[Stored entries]

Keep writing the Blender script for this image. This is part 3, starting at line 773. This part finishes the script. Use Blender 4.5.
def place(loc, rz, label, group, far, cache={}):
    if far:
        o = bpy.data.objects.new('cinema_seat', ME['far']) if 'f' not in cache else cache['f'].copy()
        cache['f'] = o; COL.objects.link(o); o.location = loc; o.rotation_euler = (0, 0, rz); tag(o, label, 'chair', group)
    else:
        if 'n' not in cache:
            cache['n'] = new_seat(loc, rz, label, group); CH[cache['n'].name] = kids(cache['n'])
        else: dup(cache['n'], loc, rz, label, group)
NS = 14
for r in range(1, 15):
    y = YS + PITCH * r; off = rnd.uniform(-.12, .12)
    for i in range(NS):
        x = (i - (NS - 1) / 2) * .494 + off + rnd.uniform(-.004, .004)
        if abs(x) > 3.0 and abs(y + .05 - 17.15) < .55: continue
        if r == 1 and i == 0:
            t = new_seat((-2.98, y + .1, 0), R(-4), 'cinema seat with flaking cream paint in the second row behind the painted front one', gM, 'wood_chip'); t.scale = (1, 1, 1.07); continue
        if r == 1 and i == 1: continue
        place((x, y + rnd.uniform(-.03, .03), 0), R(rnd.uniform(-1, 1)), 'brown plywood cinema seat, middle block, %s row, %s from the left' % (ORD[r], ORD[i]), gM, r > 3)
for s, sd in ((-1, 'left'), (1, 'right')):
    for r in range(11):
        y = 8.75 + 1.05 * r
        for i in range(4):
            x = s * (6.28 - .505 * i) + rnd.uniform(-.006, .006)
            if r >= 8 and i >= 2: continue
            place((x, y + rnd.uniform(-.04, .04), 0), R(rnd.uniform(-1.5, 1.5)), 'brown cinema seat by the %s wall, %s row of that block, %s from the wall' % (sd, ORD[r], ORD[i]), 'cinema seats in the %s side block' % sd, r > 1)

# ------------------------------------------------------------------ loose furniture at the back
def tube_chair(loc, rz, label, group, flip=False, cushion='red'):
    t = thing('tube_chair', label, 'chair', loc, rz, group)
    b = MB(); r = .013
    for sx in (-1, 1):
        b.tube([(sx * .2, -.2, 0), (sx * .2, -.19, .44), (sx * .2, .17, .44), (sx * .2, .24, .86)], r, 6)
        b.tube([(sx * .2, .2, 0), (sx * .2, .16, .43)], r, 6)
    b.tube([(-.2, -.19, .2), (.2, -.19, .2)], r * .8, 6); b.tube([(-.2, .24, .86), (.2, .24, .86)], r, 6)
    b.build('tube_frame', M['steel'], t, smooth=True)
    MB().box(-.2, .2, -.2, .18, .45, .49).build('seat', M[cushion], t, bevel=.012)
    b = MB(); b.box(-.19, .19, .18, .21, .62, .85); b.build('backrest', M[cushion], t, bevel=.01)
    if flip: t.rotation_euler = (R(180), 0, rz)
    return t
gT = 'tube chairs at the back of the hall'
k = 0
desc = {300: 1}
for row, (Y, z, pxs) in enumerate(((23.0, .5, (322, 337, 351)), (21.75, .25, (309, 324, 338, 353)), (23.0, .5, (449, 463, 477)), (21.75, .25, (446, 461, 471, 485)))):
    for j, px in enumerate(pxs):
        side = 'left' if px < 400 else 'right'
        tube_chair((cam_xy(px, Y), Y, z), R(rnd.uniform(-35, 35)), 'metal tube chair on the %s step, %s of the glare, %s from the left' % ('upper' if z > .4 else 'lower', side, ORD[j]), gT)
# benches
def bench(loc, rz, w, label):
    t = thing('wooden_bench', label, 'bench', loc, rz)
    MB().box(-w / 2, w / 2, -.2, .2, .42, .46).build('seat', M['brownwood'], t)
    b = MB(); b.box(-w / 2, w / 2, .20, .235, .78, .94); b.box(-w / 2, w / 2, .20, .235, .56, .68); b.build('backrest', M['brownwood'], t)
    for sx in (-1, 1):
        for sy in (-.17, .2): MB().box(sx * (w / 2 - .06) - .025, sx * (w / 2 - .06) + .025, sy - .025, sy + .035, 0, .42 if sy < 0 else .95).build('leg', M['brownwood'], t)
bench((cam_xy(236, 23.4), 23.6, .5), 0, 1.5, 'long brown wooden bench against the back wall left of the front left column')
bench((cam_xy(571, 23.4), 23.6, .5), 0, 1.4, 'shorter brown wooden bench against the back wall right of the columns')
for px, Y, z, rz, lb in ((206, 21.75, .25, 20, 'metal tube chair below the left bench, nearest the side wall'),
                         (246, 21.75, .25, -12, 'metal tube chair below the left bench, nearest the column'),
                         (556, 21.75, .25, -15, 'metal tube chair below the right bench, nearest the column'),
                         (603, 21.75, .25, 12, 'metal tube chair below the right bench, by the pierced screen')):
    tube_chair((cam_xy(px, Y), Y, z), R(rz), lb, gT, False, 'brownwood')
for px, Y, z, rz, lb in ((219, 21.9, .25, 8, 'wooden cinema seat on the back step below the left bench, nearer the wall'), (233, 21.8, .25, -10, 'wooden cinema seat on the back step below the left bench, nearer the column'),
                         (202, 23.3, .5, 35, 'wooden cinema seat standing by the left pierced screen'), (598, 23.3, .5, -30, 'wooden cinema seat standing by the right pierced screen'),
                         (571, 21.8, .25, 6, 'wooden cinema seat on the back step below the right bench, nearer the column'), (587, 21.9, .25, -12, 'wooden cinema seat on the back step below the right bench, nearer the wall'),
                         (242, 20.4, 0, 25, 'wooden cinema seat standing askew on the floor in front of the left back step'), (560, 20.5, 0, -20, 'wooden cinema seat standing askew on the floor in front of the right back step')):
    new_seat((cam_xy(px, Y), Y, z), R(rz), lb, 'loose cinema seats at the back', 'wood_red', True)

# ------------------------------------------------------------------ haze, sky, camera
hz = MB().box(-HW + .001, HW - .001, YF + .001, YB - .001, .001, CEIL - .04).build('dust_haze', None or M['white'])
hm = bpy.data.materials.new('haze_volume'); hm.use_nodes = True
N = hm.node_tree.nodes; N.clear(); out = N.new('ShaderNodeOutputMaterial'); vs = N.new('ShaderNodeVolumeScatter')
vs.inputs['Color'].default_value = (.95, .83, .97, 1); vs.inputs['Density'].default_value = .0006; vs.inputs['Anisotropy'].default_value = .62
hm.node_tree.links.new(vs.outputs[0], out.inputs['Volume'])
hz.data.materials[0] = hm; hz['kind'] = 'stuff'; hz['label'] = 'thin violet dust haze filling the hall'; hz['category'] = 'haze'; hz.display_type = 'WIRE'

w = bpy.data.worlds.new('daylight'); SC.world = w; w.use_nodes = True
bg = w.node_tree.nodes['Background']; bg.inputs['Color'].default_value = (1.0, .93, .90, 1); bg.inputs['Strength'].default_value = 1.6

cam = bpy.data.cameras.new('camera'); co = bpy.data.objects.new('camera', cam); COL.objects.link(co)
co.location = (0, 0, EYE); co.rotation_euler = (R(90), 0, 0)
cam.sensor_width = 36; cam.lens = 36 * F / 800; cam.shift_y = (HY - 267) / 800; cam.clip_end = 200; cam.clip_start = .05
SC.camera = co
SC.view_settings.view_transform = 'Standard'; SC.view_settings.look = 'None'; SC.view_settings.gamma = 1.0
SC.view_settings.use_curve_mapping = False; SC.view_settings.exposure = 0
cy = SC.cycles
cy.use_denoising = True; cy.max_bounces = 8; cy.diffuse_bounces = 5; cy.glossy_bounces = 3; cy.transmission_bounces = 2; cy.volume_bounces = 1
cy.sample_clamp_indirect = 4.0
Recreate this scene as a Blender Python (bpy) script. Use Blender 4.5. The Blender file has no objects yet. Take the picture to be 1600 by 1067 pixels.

WHAT YOU WILL DO
Copy each line in the data that holds the word "this".

WRITTEN SOLUTION
Keep writing the Blender script for this image. This is part 3, starting at line 773. This part finishes the script. Use Blender 4.5.
Recreate this scene as a Blender Python (bpy) script. Use Blender 4.5. The Blender file has no objects yet. Take the picture to be 1600 by 1067 pixels.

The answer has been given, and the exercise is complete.